1944 il poeta, soldato, (e bisessuale) Robert Graves, (24 July 1895 – 7 December 1985) dà alle stampe il suo romanzo più famoso, "Il vello d'oro”, che parla fra altre cose, della guerra dei sessi nella mitologia Greca (successivamente ereditata dai Romani). Graves dipinge il "litigio" fra Zeus ed Era, più che come una satira sui problemi domestici delle famiglie greche, come un conflitto fra sistemi sociali inconciliabili. Nel descrivere il panteon greco l'autore narra dello scontro fra le divinità femminili dei popoli mediterranei guidate da Madre Gea e gli dei del pantheon maschile, guidati da Zeus arrivati dal nord con gli invasori achei, che si sono fatti largo a spallate nella Grecia arcaica e matriarcale.

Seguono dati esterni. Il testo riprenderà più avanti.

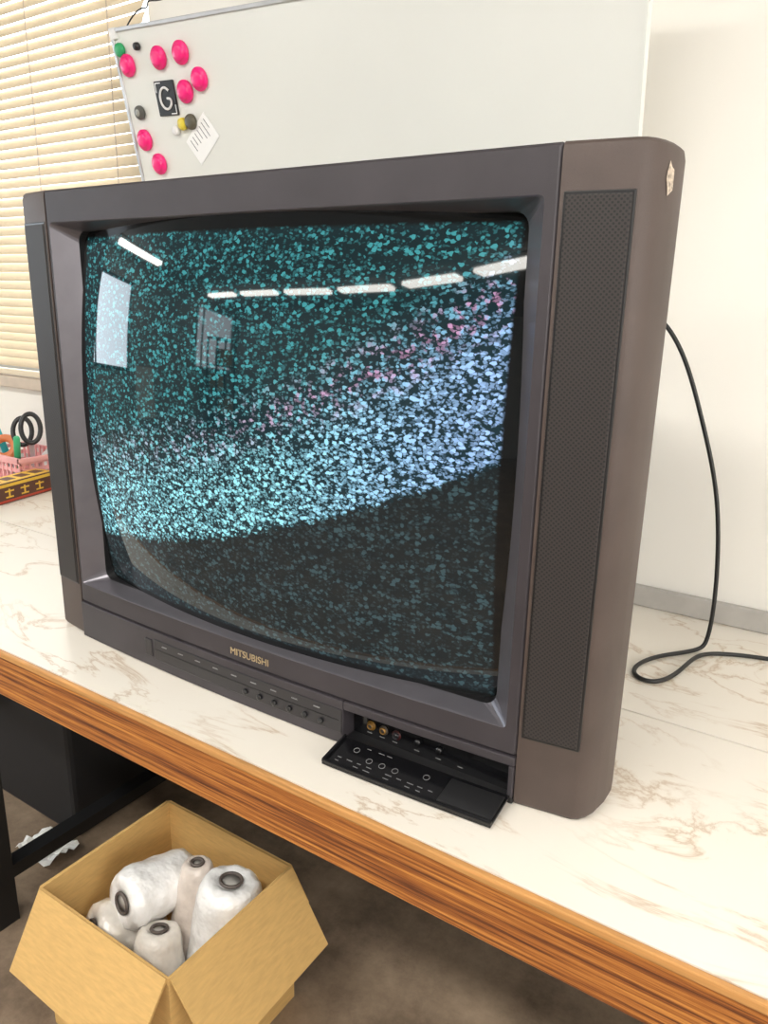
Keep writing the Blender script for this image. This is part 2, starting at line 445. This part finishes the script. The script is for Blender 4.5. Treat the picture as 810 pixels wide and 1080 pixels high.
for j in range(nz+1):
    for i in range(nx+1):
        x=gx0+(gx1-gx0)*i/nx; zz=gz0+(gz1-gz0)*j/nz
        r2=(x-gxc)**2+(zz-gzc)**2
        V.append((x,-.023+R-math.sqrt(R*R-r2),zz+H))
for j in range(nz):
    for i in range(nx):
        a=j*(nx+1)+i; F.append((a,a+1,a+nx+2,a+nx+1))
make('tube_glass',V,F,M_screen,TV,smooth=True,recalc=False)
def slab(name,x0,x1,z0,z1,proud,yb,m_,n=24,bevel=.0015):
    V=[];F=[]
    for i in range(n+1):
        x=x0+(x1-x0)*i/n; yf=-bul(x,-.5)-proud
        V+=[(x,yf,z0+H),(x,yf,z1+H),(x,yb,z1+H),(x,yb,z0+H)]
    for i in range(n):
        a=i*4;b=a+4
        for k in range(4): F.append((a+k,b+k,b+(k+1)%4,a+(k+1)%4))
    F.append((0,1,2,3)); F.append((n*4+3,n*4+2,n*4+1,n*4))
    return make(name,V,F,m_,TV,bevel=bevel)
slab('lower_panel',-1.042,-.502,-.549,-.4885,.003,.07,M_bezel)
slab('lower_panel_upper_lip',-.5018,-.2745,-.500,-.4885,.003,.07,M_bezel)
slab('lower_panel_base',-.5018,-.2745,-.549,-.541,.001,.07,M_black)
slab('lower_panel_end',-.281,-.2745,-.5405,-.5005,.003,.07,M_bezel,n=3)
box('jack_recess_back',-.5015,-.2815,.010,.014,-.5408+H,-.5002+H,M_gloss,TV)
slab('control_strip',-.855,-.503,-.534,-.500,.0042,0,M_strip)
slab('power_button',-.875,-.859,-.531,-.503,.0050,0,M_strip,n=3)
slab('strip_gloss_line',-.850,-.508,-.517,-.5155,.0048,0,M_black,bevel=0)
for i in range(6):
    x=-.665+i*.026
    lathe('strip_button',[(.0040,0),(.0040,.003),(.003,.0038)],(x,-bul(x,-.5)-.0042,-.525+H),(0,-1,0),M_black,TV,n=16)
labs=[]
for i in range(9):
    x=-.835+i*.036; y=-bul(x,-.5)-.0050
    labs.append((x,x+.010,y-.0003,y+.003,-.5081+H,-.5069+H))
multibox('strip_labels',labs,M_label,TV)
for x,m_ in ((-.474,M_rcay),(-.455,M_rcaw),(-.436,M_rcar)):
    lathe('av_jack_flange',[(.0064,0),(.0064,.0012)],(x,.0098,-.524+H),(0,-1,0),m_,TV,n=20)
    lathe('av_jack',[(.0042,0),(.0042,.0045),(.0030,.0045),(.0030,.002)],(x,.0098,-.524+H),(0,-1,0),M_rca if m_ is not M_rcar else M_strip,TV,n=20)
    lathe('av_jack_core',[(.0028,0),(.0028,.004)],(x,.0098,-.524+H),(0,-1,0),M_black,TV,n=16)
for x in (-.405,-.375):
    lathe('recess_knob',[(.0040,0),(.0040,.004)],(x,.0098,-.522+H),(0,-1,0),M_black,TV,n=16)
rl=[]
for x in (-.48,-.461,-.442,-.41,-.38,-.35): rl.append((x,x+.007,.0092,.0098,-.5352+H,-.5345+H))
multibox('recess_labels',rl,M_label,TV)
fz=-.5375
fx0,fx1=-.498,-.2765
def flap(name,x0,x1,d0,d1,t0,t1,m_,n=16):
    V=[];F=[]
    for i in range(n+1):
        x=x0+(x1-x0)*i/n
        for d,tt in ((d0,t0),(d0,t1),(d1,t1),(d1,t0)):
            b0=bul(x,-.5)
            V.append((x,-b0-d, fz+tt+H-.010*(d/.05)))
    for i in range(n):
        a=i*4;b=a+4
        for k in range(4): F.append((a+k,b+k,b+(k+1)%4,a+(k+1)%4))
    F.append((0,1,2,3)); F.append((n*4+3,n*4+2,n*4+1,n*4))
    return make(name,V,F,m_,TV,bevel=.0008)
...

Ad Olimpia cittadina del Peloponneso occidentale, che ha dato nome alle "Olimpiadi" dove sorgeva il tempio di Gea, più venerato di tutta la Grecia, un paio di millenni prima dell’era dell’Uomo, pare si sia tenuta una sorta di sacro G20, un super vertice religioso con lo scopo di raggiungere una pacificazione. Da un lato, le diverse manifestazioni della triplice Dea, con i loro riti della fertilità, e un certo gusto per i sacrifici umani, dall’altro gli dei guerrieri venuti dal nord, che erano usi tenere le donne alla catena, in cielo come in terra. Ma sarà una pace fittizia, la guerra metafisica, non finirà mai, e giunge fino a noi alimentata dal tentativo del nuovo ordine mondiale di uniformare, e quindi annullare ogni diversità di genere.